One of the biggest creators to come have out of the continent is Nigerian-born South African beauty guru Foyin Ogunrombi. Having gained prominence with her 7Days7Faces series, Foyin has become one of the most prominent faces in the local make-up community.

The series started in heart of the lockdown in 2020. Taking inspiration from another creator, Foyin kicked off the series and since a week is not a lot of commitment, she gave people a way to channel their frustrations with being locked up into make-up.

Speaking about why the challenge gained such a huge following Foyin mentioned that it was clear that people on all make-up levels could participate since “The air of pretentiousness like other make-up challenges isn’t there and the prizes, because who doesn’t like prizes and people are just having fun with make-up."

Foyin Ogunrombi. Picture: Nadine Aucamp

However, the make-up challenge showed that how people viewed make-up has changed. Make-up moved from only being about looking pretty and to rather a recognised form of self-expression with the rise of Instagram and the beauty influencer.

We saw people use make-up to not only show off their skills, but also express themselves in different ways. They became a blank canvas, and the make-up was used to convey a freedom that few dared to show.

Talking about this shift Foyin mentions how make-up used to be for the male gaze. “But what the lockdown did was allow people to put on make-up on for themselves, to enjoy their appearance and self-expression, especially since we couldn’t go outside for an extended period.”

The 25-year-old’s interest in make-up started at a young age but like most people with African parents, she wasn’t allowed to play with make-up and only starting her journey in university.

What sparked her make-up journey was when she travelled to Lagos, Nigeria for a family function and got her face properly ’beat’ for the first time. Make-up made her feel good and since she “wanted to feel like this again” she signed up for a make-up course just to get some foundational knowledge and the rest is history.

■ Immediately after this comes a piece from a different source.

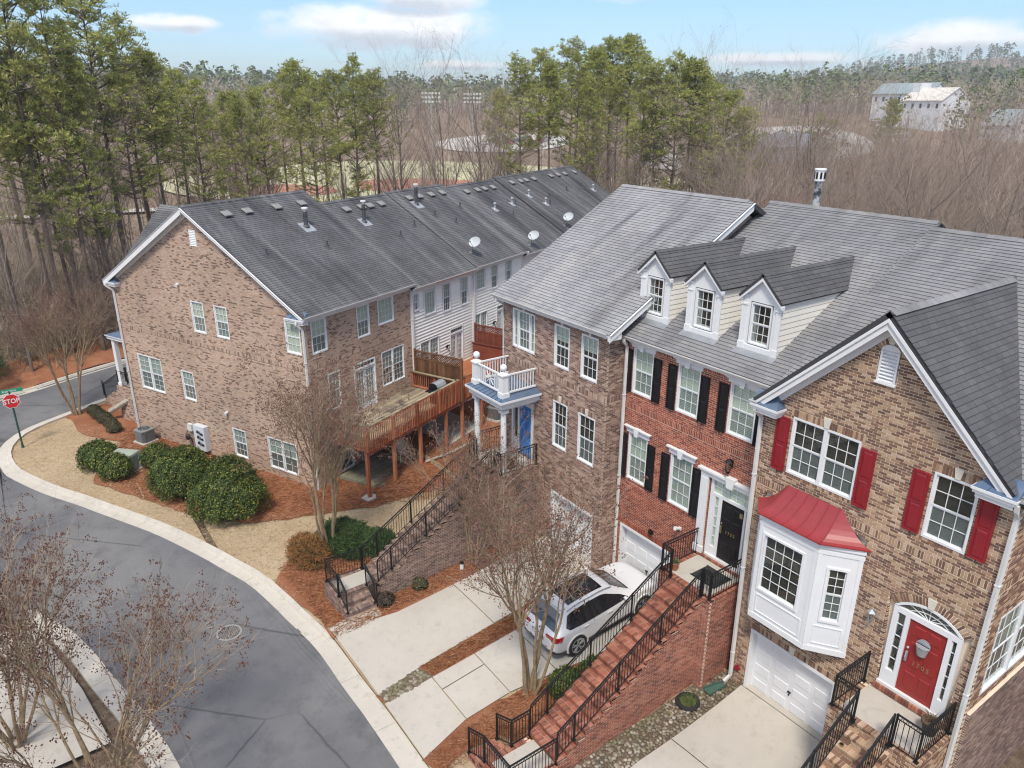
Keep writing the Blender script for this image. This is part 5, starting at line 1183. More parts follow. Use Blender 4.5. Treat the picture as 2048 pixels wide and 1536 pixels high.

For many make-up lovers, the big boom in the industry happened in 2016/2017 with the rise of the beauty gurus, thanks to social media. Locally, make-up consumers were looking for similar content. While South Africa was previously very delayed with make-up trends, the gap has since been filled since we can see what our peers around the world are doing and finding ways of expressing themselves using make-up.

Make-up has truly become something that is for everyone no matter your gender identity. What was usually meant for women, has been de-sexualised and has become an outlet for many to find joy and creative freedom.

The 7days7faces challenge saw people across the gender spectrum take part, showing off their make-up skills and how much fun they had. It proved that many in society are no longer using make-up to fit the mould, but instead are using make-up as a form of rebellion and the freedom that we are itching to embrace.

Foyin recently moved to Johannesburg from Cape Town. “I was feeling creatively stifled in Cape Town and there are just more opportunities in Johannesburg. Many people I want to work with are up here and a lot of the make-up brand managers are here.”

Foyin is yet to announce the next edition of 7Days7Faces but it’s sure to be even bigger and better.

If you want to take part, this is what she suggests you should have in your make-up arsenal: a thin brow pencil, light foundation, multipurpose eyeshadow palette and a sickening lip combo (lip gloss and lip pencil).